- Directive -
Restate the records that follow word for word; no pictures should appear.

- Input rows -
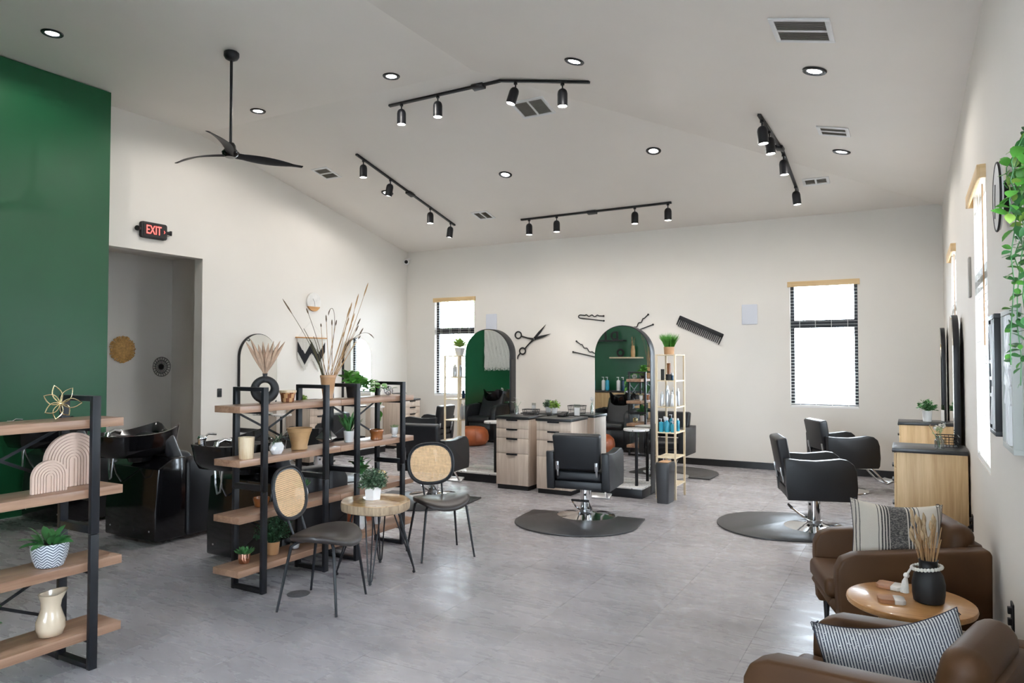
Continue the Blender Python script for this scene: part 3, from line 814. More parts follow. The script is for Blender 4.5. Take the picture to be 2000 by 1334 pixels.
# right wall: art, clock, thermostat, outlets
def frame_art(label, u, z, wd, hd, mat, lines, depth):
    t = wthing('framed_art', label, 'picture', on_wall('right', u, z)); f = .022
    m = MB(); m.bb(-wd / 2, wd / 2, -hd / 2, -hd / 2 + f, 0, depth).bb(-wd / 2, wd / 2, hd / 2 - f, hd / 2, 0, depth).bb(-wd / 2, -wd / 2 + f, -hd / 2 + f, hd / 2 - f, 0, depth).bb(wd / 2 - f, wd / 2, -hd / 2 + f, hd / 2 - f, 0, depth)
    m.build('frame', mat, t, bevel=.002)
    MB().bb(-wd / 2 + f, wd / 2 - f, -hd / 2 + f, hd / 2 - f, .004, depth - .012).build('backing', mat, t, smooth=False)
    m = MB()
    for (x0, y0, x1, y1) in lines:
        d = Vector((x1 - x0, y1 - y0)); a = math.atan2(d.y, d.x)
        m.box((0, 0, 0), (d.length, .016, .012), rotm(0, 0, a, ((x0 + x1) / 2, (y0 + y1) / 2, depth - .006)))
    m.build('geometric_strips', M['white'], t, smooth=False)
W1 = [(0, -.26, 0, .26), (-.10, .24, -.01, -.02), (.10, .24, .01, -.02), (-.1, .06, -.02, .06), (-.1, -.02, -.02, -.02), (-.1, -.10, -.02, -.10), (-.10, -.24, -.01, -.06), (.10, -.24, .01, -.06)]
frame_art('black framed relief art with white strips on the right wall', 4.085, 1.535, .28, .565, M['black'], W1, .05)
W2 = [(0, -.27, 0, .27), (-.05, -.27, -.05, .27), (.05, -.27, .05, .27), (-.10, -.02, 0, .10), (.10, -.02, 0, .10), (-.10, -.10, 0, .02), (.10, -.10, 0, .02), (-.10, .06, 0, .18), (.10, .06, 0, .18)]
frame_art('pale grey framed relief art with white arrow strips, nearest on the right wall', 3.635, 1.52, .38, .59, M['artgrey'], W2, .035)
t = wthing('round_clock', 'round white wall clock with thin black rim high on the right wall', 'clock', on_wall('right', 3.80, 2.325))
MB().lathe([(0, .03), (.145, .03), (.148, .036), (.148, .044), (0, .044)], 40).build('face', M['white'], t)
MB().tube([(.15 * math.cos(2 * PI * i / 40), .15 * math.sin(2 * PI * i / 40), .042) for i in range(40)], .005, 6, closed=True).build('rim', M['blackmatte'], t)
MB().lathe([(0, 0), (.07, 0), (.07, .03), (0, .03)], 20).build('movement_case', M['blackmatte'], t)
for nm, an, L in (('hour_hand', 70, .07), ('minute_hand', 262, .11)):
    MB().box((L / 2 - .015, 0, 0), (L, .006, .003), rotm(0, 0, rad(an), (0, 0, .05))).build(nm, M['blackmatte'], t)
t = wthing('wall_plaque', 'slim flat plaque seen edge-on between the two right-hand windows', 'plaque', on_wall('right', 6.10, 2.20))
MB().prism(rrect(.10, .29, .012), 0, .016).build('cover', M['ventgrey'], t, bevel=.003)
for u, z, lb in ((3.90, .46, 'black outlet cover low on the right wall behind the near armchair'), (6.30, .40, 'black outlet cover with a cord low on the right wall')):
    t = wthing('outlet_cover', lb, 'outlet', on_wall('right', u, z))
    MB().prism(rrect(.075, .12, .006), 0, .008).build('plate', M['blackmatte'], t, bevel=.002)
    MB().prism(rrect(.03, .03, .006, cy=.025), .008, .022).prism(rrect(.03, .03, .006, cy=-.025), .008, .022).build('plug', M['blackmatte'], t)
o = MB().tube([(XR - .026, 6.30, .375), (XR - .06, 6.32, .25), (XR - .04, 6.36, .10), (XR - .05, 6.40, .018), (XR - .09, 6.36, .012), (XR - .12, 6.25, .012)], .006, 8).build('power_cord', M['blackmatte'])
tag(o, 'black power cord drooping from the low outlet to the floor beside the right-hand cabinet', 'cord')

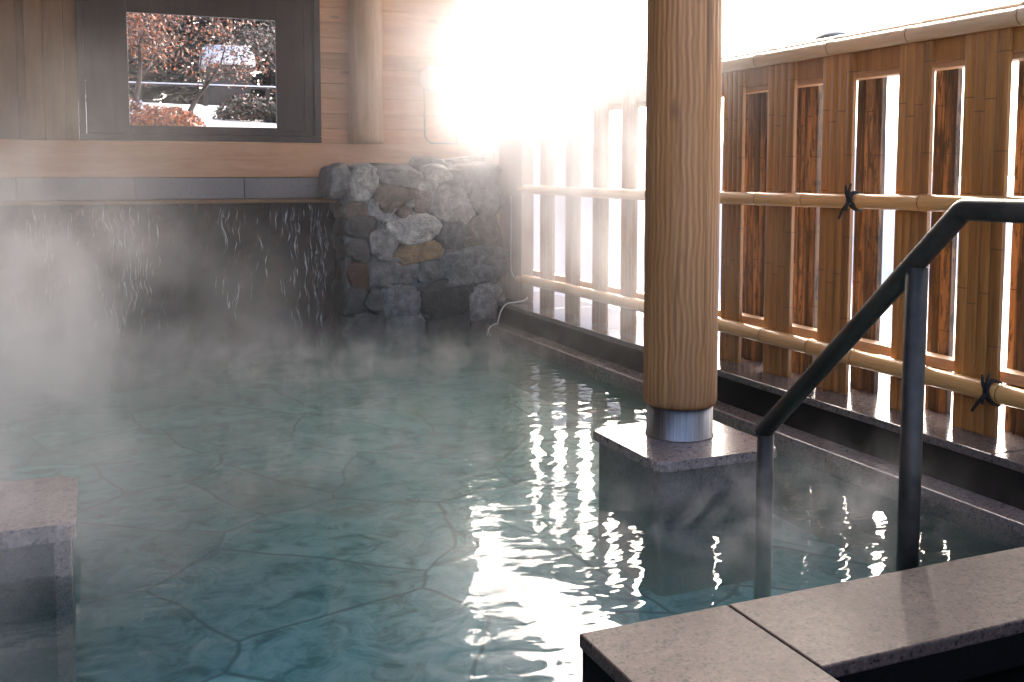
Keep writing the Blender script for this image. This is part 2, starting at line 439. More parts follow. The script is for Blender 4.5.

- Complete answer -
Continue the Blender Python script for this scene: part 3, from line 814. More parts follow. The script is for Blender 4.5. Take the picture to be 2000 by 1334 pixels.
# right wall: art, clock, thermostat, outlets
def frame_art(label, u, z, wd, hd, mat, lines, depth):
    t = wthing('framed_art', label, 'picture', on_wall('right', u, z)); f = .022
    m = MB(); m.bb(-wd / 2, wd / 2, -hd / 2, -hd / 2 + f, 0, depth).bb(-wd / 2, wd / 2, hd / 2 - f, hd / 2, 0, depth).bb(-wd / 2, -wd / 2 + f, -hd / 2 + f, hd / 2 - f, 0, depth).bb(wd / 2 - f, wd / 2, -hd / 2 + f, hd / 2 - f, 0, depth)
    m.build('frame', mat, t, bevel=.002)
    MB().bb(-wd / 2 + f, wd / 2 - f, -hd / 2 + f, hd / 2 - f, .004, depth - .012).build('backing', mat, t, smooth=False)
    m = MB()
    for (x0, y0, x1, y1) in lines:
        d = Vector((x1 - x0, y1 - y0)); a = math.atan2(d.y, d.x)
        m.box((0, 0, 0), (d.length, .016, .012), rotm(0, 0, a, ((x0 + x1) / 2, (y0 + y1) / 2, depth - .006)))
    m.build('geometric_strips', M['white'], t, smooth=False)
W1 = [(0, -.26, 0, .26), (-.10, .24, -.01, -.02), (.10, .24, .01, -.02), (-.1, .06, -.02, .06), (-.1, -.02, -.02, -.02), (-.1, -.10, -.02, -.10), (-.10, -.24, -.01, -.06), (.10, -.24, .01, -.06)]
frame_art('black framed relief art with white strips on the right wall', 4.085, 1.535, .28, .565, M['black'], W1, .05)
W2 = [(0, -.27, 0, .27), (-.05, -.27, -.05, .27), (.05, -.27, .05, .27), (-.10, -.02, 0, .10), (.10, -.02, 0, .10), (-.10, -.10, 0, .02), (.10, -.10, 0, .02), (-.10, .06, 0, .18), (.10, .06, 0, .18)]
frame_art('pale grey framed relief art with white arrow strips, nearest on the right wall', 3.635, 1.52, .38, .59, M['artgrey'], W2, .035)
t = wthing('round_clock', 'round white wall clock with thin black rim high on the right wall', 'clock', on_wall('right', 3.80, 2.325))
MB().lathe([(0, .03), (.145, .03), (.148, .036), (.148, .044), (0, .044)], 40).build('face', M['white'], t)
MB().tube([(.15 * math.cos(2 * PI * i / 40), .15 * math.sin(2 * PI * i / 40), .042) for i in range(40)], .005, 6, closed=True).build('rim', M['blackmatte'], t)
MB().lathe([(0, 0), (.07, 0), (.07, .03), (0, .03)], 20).build('movement_case', M['blackmatte'], t)
for nm, an, L in (('hour_hand', 70, .07), ('minute_hand', 262, .11)):
    MB().box((L / 2 - .015, 0, 0), (L, .006, .003), rotm(0, 0, rad(an), (0, 0, .05))).build(nm, M['blackmatte'], t)
t = wthing('wall_plaque', 'slim flat plaque seen edge-on between the two right-hand windows', 'plaque', on_wall('right', 6.10, 2.20))
MB().prism(rrect(.10, .29, .012), 0, .016).build('cover', M['ventgrey'], t, bevel=.003)
for u, z, lb in ((3.90, .46, 'black outlet cover low on the right wall behind the near armchair'), (6.30, .40, 'black outlet cover with a cord low on the right wall')):
    t = wthing('outlet_cover', lb, 'outlet', on_wall('right', u, z))
    MB().prism(rrect(.075, .12, .006), 0, .008).build('plate', M['blackmatte'], t, bevel=.002)
    MB().prism(rrect(.03, .03, .006, cy=.025), .008, .022).prism(rrect(.03, .03, .006, cy=-.025), .008, .022).build('plug', M['blackmatte'], t)
o = MB().tube([(XR - .026, 6.30, .375), (XR - .06, 6.32, .25), (XR - .04, 6.36, .10), (XR - .05, 6.40, .018), (XR - .09, 6.36, .012), (XR - .12, 6.25, .012)], .006, 8).build('power_cord', M['blackmatte'])
tag(o, 'black power cord drooping from the low outlet to the floor beside the right-hand cabinet', 'cord')

Keep writing the Blender script for this image. This is part 2, starting at line 439. More parts follow. The script is for Blender 4.5.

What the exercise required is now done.